Task requirements
Reproduce the listing below word for word, with no pictures.

Source excerpt
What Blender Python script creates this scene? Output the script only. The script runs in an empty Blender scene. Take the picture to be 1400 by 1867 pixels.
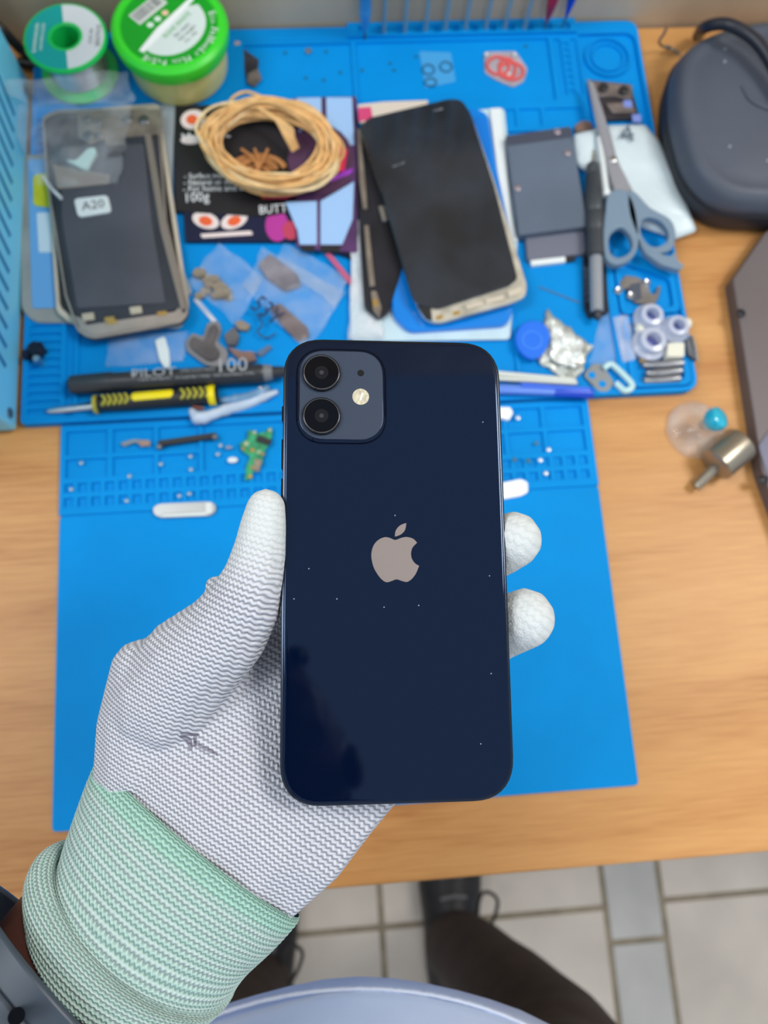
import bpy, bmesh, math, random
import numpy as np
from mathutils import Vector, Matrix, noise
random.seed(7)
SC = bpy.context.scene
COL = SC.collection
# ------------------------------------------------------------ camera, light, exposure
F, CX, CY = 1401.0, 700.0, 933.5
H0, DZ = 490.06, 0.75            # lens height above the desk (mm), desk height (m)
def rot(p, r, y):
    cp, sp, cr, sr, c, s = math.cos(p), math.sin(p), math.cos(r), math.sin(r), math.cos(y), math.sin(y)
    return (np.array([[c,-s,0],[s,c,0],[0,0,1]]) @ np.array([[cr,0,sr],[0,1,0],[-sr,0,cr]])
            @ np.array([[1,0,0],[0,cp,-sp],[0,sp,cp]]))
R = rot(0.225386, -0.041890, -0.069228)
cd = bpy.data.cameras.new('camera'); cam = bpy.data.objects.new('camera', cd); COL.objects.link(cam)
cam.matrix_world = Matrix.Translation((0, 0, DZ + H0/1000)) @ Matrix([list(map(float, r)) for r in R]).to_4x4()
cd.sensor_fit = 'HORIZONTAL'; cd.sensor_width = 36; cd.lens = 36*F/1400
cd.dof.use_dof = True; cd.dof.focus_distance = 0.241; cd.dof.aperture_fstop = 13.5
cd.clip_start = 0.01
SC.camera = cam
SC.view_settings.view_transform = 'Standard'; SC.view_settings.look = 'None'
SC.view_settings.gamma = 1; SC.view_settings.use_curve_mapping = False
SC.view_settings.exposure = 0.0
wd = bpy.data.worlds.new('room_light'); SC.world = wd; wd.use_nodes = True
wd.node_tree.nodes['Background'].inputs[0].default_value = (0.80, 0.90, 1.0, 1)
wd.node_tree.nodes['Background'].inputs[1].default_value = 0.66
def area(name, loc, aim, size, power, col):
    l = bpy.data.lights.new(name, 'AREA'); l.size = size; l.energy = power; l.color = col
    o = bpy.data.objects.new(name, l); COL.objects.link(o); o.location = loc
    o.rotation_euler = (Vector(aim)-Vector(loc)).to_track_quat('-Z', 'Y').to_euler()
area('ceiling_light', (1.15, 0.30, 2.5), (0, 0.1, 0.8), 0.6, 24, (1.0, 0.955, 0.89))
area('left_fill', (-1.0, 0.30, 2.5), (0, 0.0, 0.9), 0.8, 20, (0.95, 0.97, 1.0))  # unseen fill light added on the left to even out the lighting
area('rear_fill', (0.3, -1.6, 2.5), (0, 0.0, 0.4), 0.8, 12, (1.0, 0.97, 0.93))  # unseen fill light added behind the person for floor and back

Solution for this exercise
What Blender Python script creates this scene? Output the script only. The script runs in an empty Blender scene. Take the picture to be 1400 by 1867 pixels.
import bpy, bmesh, math, random
import numpy as np
from mathutils import Vector, Matrix, noise
random.seed(7)
SC = bpy.context.scene
COL = SC.collection
# ------------------------------------------------------------ camera, light, exposure
F, CX, CY = 1401.0, 700.0, 933.5
H0, DZ = 490.06, 0.75            # lens height above the desk (mm), desk height (m)
def rot(p, r, y):
    cp, sp, cr, sr, c, s = math.cos(p), math.sin(p), math.cos(r), math.sin(r), math.cos(y), math.sin(y)
    return (np.array([[c,-s,0],[s,c,0],[0,0,1]]) @ np.array([[cr,0,sr],[0,1,0],[-sr,0,cr]])
            @ np.array([[1,0,0],[0,cp,-sp],[0,sp,cp]]))
R = rot(0.225386, -0.041890, -0.069228)
cd = bpy.data.cameras.new('camera'); cam = bpy.data.objects.new('camera', cd); COL.objects.link(cam)
cam.matrix_world = Matrix.Translation((0, 0, DZ + H0/1000)) @ Matrix([list(map(float, r)) for r in R]).to_4x4()
cd.sensor_fit = 'HORIZONTAL'; cd.sensor_width = 36; cd.lens = 36*F/1400
cd.dof.use_dof = True; cd.dof.focus_distance = 0.241; cd.dof.aperture_fstop = 13.5
cd.clip_start = 0.01
SC.camera = cam
SC.view_settings.view_transform = 'Standard'; SC.view_settings.look = 'None'
SC.view_settings.gamma = 1; SC.view_settings.use_curve_mapping = False
SC.view_settings.exposure = 0.0
wd = bpy.data.worlds.new('room_light'); SC.world = wd; wd.use_nodes = True
wd.node_tree.nodes['Background'].inputs[0].default_value = (0.80, 0.90, 1.0, 1)
wd.node_tree.nodes['Background'].inputs[1].default_value = 0.66
def area(name, loc, aim, size, power, col):
    l = bpy.data.lights.new(name, 'AREA'); l.size = size; l.energy = power; l.color = col
    o = bpy.data.objects.new(name, l); COL.objects.link(o); o.location = loc
    o.rotation_euler = (Vector(aim)-Vector(loc)).to_track_quat('-Z', 'Y').to_euler()
area('ceiling_light', (1.15, 0.30, 2.5), (0, 0.1, 0.8), 0.6, 24, (1.0, 0.955, 0.89))
area('left_fill', (-1.0, 0.30, 2.5), (0, 0.0, 0.9), 0.8, 20, (0.95, 0.97, 1.0))  # unseen fill light added on the left to even out the lighting
area('rear_fill', (0.3, -1.6, 2.5), (0, 0.0, 0.4), 0.8, 12, (1.0, 0.97, 0.93))  # unseen fill light added behind the person for floor and back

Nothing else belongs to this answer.